His first attempt was – with a “tummy full of butterflies” – reading a story on stage at The Comedy Store as part of presenter and podcaster Osher Günsberg’s Story Club.
“I was OK with that,” Larry explains. “But then my mate Monty Franklin [the Australian comedian and social media sensation] commented on my [Instagram] post, saying, ‘Great, mate – you can open for me tomorrow night.’
I felt sick as soon as I said yes.”
But he did it. And while it went rather well, he’s adamant it’s a one-off and not a new career for post-TV days.
“It will – probably – never, ever be repeated,” he insists.
Those four words tattooed on Larry’s chest are his mantra.
“Some days, they mean more to me than on others,” he says. “On those days, I draw on its [the tattoo’s] power. I go, ‘You know what? That’s there for a reason. You’ve been teaching that to your kids, so you just suck it up, princess, and you can do it’. They’re powerful; they’re good days.”
There are plenty of good days on the set of The Morning Show. He and co-host Kylie Gillies have notched up 17 years on screen and dominated the ratings. And, despite initial trepidation, Larry is enjoying being host of the high-rating quiz show The Chase Australia.
After such a standout year, what’s left for TV’s Mr Nice Guy? Larry’s thoughts turn to off-screen and his close-knit family – wife Sylvie, daughter Tia and son Jye. He’ll celebrate 30 years of marriage this month. He and Sylvie long to have an extended stint overseas.
“It’s difficult] with my Morning Show duties,” he says. “I [only] get a couple of weeks off here and a couple there.
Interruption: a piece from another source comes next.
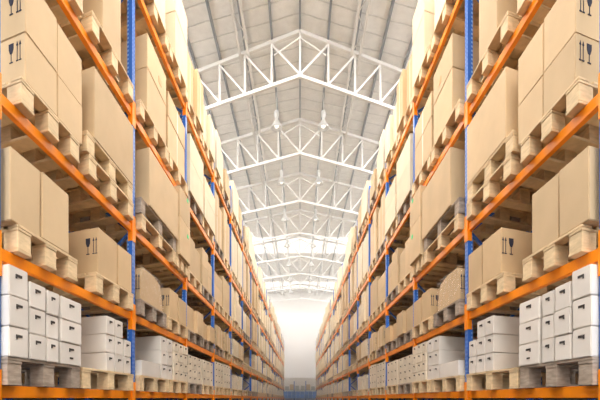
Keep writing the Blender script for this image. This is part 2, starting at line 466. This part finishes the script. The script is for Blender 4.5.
def make_carton(c):
    side = c['side']; w = round(c['s1']-c['s0'], 3); d = c['dep']; h = c['h']
    m = M[c['kind']]
    near = c['n'] <= 1
    b = MB().box(0, w, 0, d, 0, h, .0025 if near else .0015)
    if 'crumpled' in c['flags']:
        b = MB(); top = [( -.0, -.0), ]
        b.poly([(0,0),(w,0),(w-.03,h*.55),(w-.10,h*.9),(w*.55,h),(w*.12,h*1.02),(.01,h*.6)], 't', 0, d)
    nm_ = 'storage_box' if c['kind'] in ('white', 'buff') else 'cardboard_carton'
    o = link(nm_, b.mesh(nm_, side, m, .006 if near else 0), None, W(side, c['s0'], c['t0'], c['z']))
    tag(o, c['label'].replace(' carton', ' box') if nm_ == 'storage_box' else c['label'], 'box' if nm_ == 'storage_box' else 'carton', 'white boxes with hand holes' if c['kind'] in ('white', 'buff') else 'brown cardboard cartons')
    if 'handle' in c['flags'] and c['n'] <= 3:
        q = min(.075, w*.32); zz = h*.68
        hb = MB().box(w*.5-q/2, w*.5+q/2, -.005, .001, zz, zz+.016); hb.box(w*.5-q/2, w*.5-q/2+.014, -.005, .001, zz-.014, zz)
        link('hand_hole', hb.mesh('hand_hole', side, M['slot']), o)
        if 'handle2' in c['flags']:
            hb = MB().box(w*.5-q/3, w*.5+q/3, -.005, .001, h*.28, h*.28+.014); link('hand_hole', hb.mesh('hand_hole', side, M['slot']), o)
    for f in c['flags']:
        if f.startswith('sym'):
            _, tw, z0, sz = f.split(':')
            tag(link('fragile_symbol', glass_symbol(float(tw), float(z0), float(sz)).mesh('fragile_symbol', side, M['ink']), o), 'dark printed glass and upright arrows')
        if f.startswith('st'):
            _, colr, s_, z_, sz = f.split(':'); s_ = float(s_); z_ = float(z_); sz = float(sz)
            sb = MB().box(s_, s_+sz, -.005, .001, z_, z_+sz*.7)
            tag(link('sticker', sb.mesh('sticker', side, M[colr]), o), colr.replace('orangesticker', 'orange') + ' paper sticker')
        if f == 'tape':
            tb = MB().box(w*.5-.025, w*.5+.025, -.003, .001, h*.0+.01, h-.01); link('tape_strip', tb.mesh('tape_strip', side, M['tape']), o)
        if f == 'film':
            fb = MB().box(-.03, w+.03, -.02, d+.02, .0, h+.03); link('stretch_film', fb.mesh('stretch_film', side, M['film'], .03), o)

def where(n, lv, side, pos): 
    return '%s pallet, bay %s, %s shelf, %s rack' % (pos, ORD[n], LVN[lv], SIDE[side])

PT = -.06      # pallets overhang the beam
for side in (-1, 1):
    P0 = PH + .003
    def pal(n, lv, a, b, tone='pine', pos='near', dz=0, t0=PT, extra=''):
        tn = {'pine': 'pale pine', 'oldwood': 'weathered grey'}[tone]
        add_pallet(side, n, a, b, t0, LV[lv] + .002 + dz, tone, '%s pallet, %s%s half of bay %s, %s shelf, %s rack' % (tn, extra, pos, ORD[n], LVN[lv], SIDE[side]))
    def stack(n, lv, a, b, hs, kind, pos, t0=-.05, dep=.9, flags=(), base=0, what=None, per=None):
        z = LV[lv] + P0 + base
        cn = {'brown': 'brown', 'tan': 'tan', 'cream': 'pale cream', 'white': 'white', 'buff': 'off-white'}[kind]
        for i, h in enumerate(hs):
            rel = 'single' if len(hs) == 1 else ('lower' if i == 0 else 'upper') if len(hs) == 2 else ['bottom', 'middle', 'top'][min(i, 2)] if len(hs) == 3 else ORD[i] + '-layer'
            col = (' ' + what) if what else ''
            lab = '%s %s carton%s, %s' % (rel, cn, col, where(n, lv, side, pos))
            fl = tuple(flags) if not per else tuple(flags) + tuple(per.get(i, ()))
            add_carton(side, n, a+.003, b-.003, t0 + random.uniform(-.006, .006), dep, z, h-.003, kind, lab, fl)
            z += h
    # ---- bay one
    pal(0, 0, 3.02, 4.00, 'oldwood', 'near'); pal(0, 0, 4.04, 5.24, 'pine', 'far')
    for (a, b, h, nm) in ((3.02, 3.235, .207, 'column one'), (3.245, 3.45, .188, 'column two'), (3.46, 3.63, .184, 'column three'), (3.66, 3.995, .184, 'column four')):
        stack(0, 0, a, b, [h]*3, 'white', 'near', -.07, .45, ('handle',), 0, nm, per={0: ('handle2',)} if nm == 'column four' else None)
    for (a, b, k, h, nm) in ((4.55, 4.75, 3, .187, 'column one'), (4.755, 4.98, 3, .187, 'column two'), (5.0, 5.2, 2, .187, 'column three')):
        stack(0, 0, a, b, [h]*k, 'white', 'far', -.04, .5, ('handle',), 0, nm)
    pal(0, 1, 3.13, 3.95, 'pine', 'near'); pal(0, 1, 4.30, 5.24, 'pine', 'far')
    stack(0, 1, 3.06, 3.41, [.507], 'tan', 'near', -.05, .9, (), 0, 'at the front')
    stack(0, 1, 3.42, 3.81, [.507], 'tan', 'near', -.05, .9, (), 0, 'second along')
    stack(0, 1, 4.36, 4.80, [.447], 'brown', 'far', -.05, .8, ('sym:.13:.18:.17',), 0, 'with glass symbol')
    stack(0, 1, 4.815, 5.20, [.44], 'brown', 'far', -.05, .8, (), 0, 'beside the post')
    pal(0, 2, 3.165, 3.98, 'pine', 'near')
    stack(0, 2, 3.215, 3.63, [.35, .435], 'tan', 'near', -.05, .8, ('sym:.145:.15:.15',), 0, 'with glass symbol')
    stack(0, 2, 3.635, 4.05, [.35, .425], 'tan', 'near', -.05, .8, (), 0, 'second along')
    pal(0, 2, 4.16, 5.24, 'pine', 'far', extra='lower of two, '); pal(0, 2, 4.12, 5.22, 'pine', 'far', PH+.002, extra='upper of two, ')
    stack(0, 2, 4.25, 5.22, [.68], 'tan', 'far', -.06, .9, (), PH+.002, 'long')
    pal(0, 3, 3.15, 4.06, 'pine', 'near'); pal(0, 3, 4.22, 5.24, 'pine', 'far')
    stack(0, 3, 3.2, 4.02, [.9], 'tan', 'near', -.05, .9)
    stack(0, 3, 4.45, 4.90, [1.15], 'tan', 'far', -.05, .8, (), 0, 'tall')
    pal(0, 4, 3.1, 4.1, 'pine', 'near'); pal(0, 4, 4.2, 5.24, 'pine', 'far')
    stack(0, 4, 3.15, 4.05, [1.1], 'tan', 'near'); stack(0, 4, 4.25, 5.2, [1.1], 'tan', 'far')
    # ---- bay two
    pal(1, 0, 5.44, 6.62, 'pine', 'near'); pal(1, 0, 6.68, 7.70, 'pine', 'far')
    stack(1, 0, 5.50, 6.22, [.19], 'white', 'near', -.05, .4, (), 0, 'low blank')
    for (a, b, nm) in ((6.30, 6.58, 'column one'), (6.585, 6.86, 'column two')):
        stack(1, 0, a, b, [.2]*3, 'white', 'near', -.03, .9, ('handle',), 0, nm)
    for (a, b, nm) in ((6.88, 7.14, 'column one'), (7.145, 7.42, 'column two'), (7.425, 7.70, 'column three')):
        stack(1, 0, a, b, [.148]*4, 'buff', 'far', -.05, .5, ('handle',), 0, nm)
    pal(1, 1, 5.46, 6.50, 'oldwood', 'near'); pal(1, 1, 6.60, 7.70, 'pine', 'far')
    stack(1, 1, 5.52, 6.40, [.42], 'brown', 'near', -.02, .8, ('crumpled', 'film', 'sym:.14:.12:.2'), 0, 'wrapped crumpled')
    stack(1, 1, 6.68, 7.12, [.43], 'brown', 'far', -.05, .8, ('sym:.13:.16:.17',), 0, 'with glass symbol')
    stack(1, 1, 7.13, 7.60, [.40], 'brown', 'far', -.05, .8, (), 0, 'second along')
    pal(1, 2, 5.50, 6.95, 'pine', 'near', extra='lower of two, '); pal(1, 2, 5.48, 6.98, 'oldwood', 'near', PH+.002, extra='upper of two, ')
    stack(1, 2, 5.72, 7.02, [.74], 'tan', 'near', -.08, .9, (), PH+.002, 'long')
    pal(1, 2, 7.03, 7.98, 'pine', 'far', t0=-.11) if False else pal(1, 2, 7.0, 7.70, 'pine', 'far')
    stack(1, 2, 7.06, 7.70, [.6, .48], 'tan', 'far', -.1, .8, ('st:green:.42:.40:.08',))
    pal(1, 3, 5.46, 6.60, 'pine', 'near'); pal(1, 3, 6.66, 7.70, 'pine', 'far')
    stack(1, 3, 5.78, 6.58, [.635, .44], 'tan', 'near', -.02, .85, (), per={1: ('st:orangesticker:.45:.12:.12',)})
    stack(1, 3, 6.72, 7.68, [.6, .38], 'tan', 'far', 0, .85, ('tape',))
    pal(1, 4, 5.46, 6.60, 'pine', 'near'); pal(1, 4, 6.66, 7.70, 'pine', 'far')
    stack(1, 4, 5.60, 6.60, [.75, .5], 'cream', 'near', -.0, .85)
    stack(1, 4, 6.95, 7.68, [.73, .47], 'cream', 'far', -.05, .85)

# the row standing back to back behind the first three bays
for side in (-1, 1):
    for n in range(4):
        for lv in (0, 1, 2, 3):
            for t_, nm in ((1.16, 'near'), (2.10, 'far')):
                e = link('rack_beam', cached(('beam', side), lambda: beam_mesh(side)), None, W(side, S0+BAY*n+.045, t_, LV[lv]))
                tag(e, 'orange steel %s beam of the rear row, %s shelf, bay %s, %s side' % ({'near': 'front', 'far': 'back'}[nm], LVN[lv], ORD[n], SIDE[side]), 'rack beam', 'rack beams')
            for half in (0, 1):
                a = S0+BAY*n+.10+half*1.13; pos = ['near', 'far'][half]
                add_pallet(side, n+2, a, a+1.04, 1.14, LV[lv]+.002, 'pine', 'pine pallet in shaded rear row, %s half of bay %s, %s shelf, %s side' % (pos, ORD[n], LVN[lv], SIDE[side]))
                add_carton(side, n+2, a+.03, a+1.0, 1.17, .85, LV[lv]+PH+.003, [.4, .5, .85, 1.1][lv], 'brown', 'brown carton in shaded rear row, %s half of bay %s, %s shelf, %s side' % (pos, ORD[n], LVN[lv], SIDE[side]))
    for n in range(5):
        t = empty('rack_upright_frame', W(side, S0+BAY*n-.045, 1.14, -EYE))
        tag(t, 'blue upright frame of the rear row, %s from the camera on the %s side' % (ORD[n], SIDE[side]), 'rack frame', 'rear row frames')
        link('post', cached(('post', side), lambda: post_mesh(side)), t)
        link('post', cached(('post', side), lambda: post_mesh(side)), t, W(side, 0, RD-.075, 0) - W(side, 0, 0, 0))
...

I think that’s our next big move. I don’t think that’s in 2025, but that’s our next big step when all this [his television commitments] finishes.”
While the Logies sweep (“You say swept the Logies, I say fluked,” Larry clarifies) was among his career highlights, he says walking Tia down the aisle in February was his 2024 highlight.
“That was spectacular and that’s the important stuff,” he says. “TV stuff is great. And the whisky stuff is great.
But if I don’t have the love of my family, I’m nothing – that’s the big stuff.”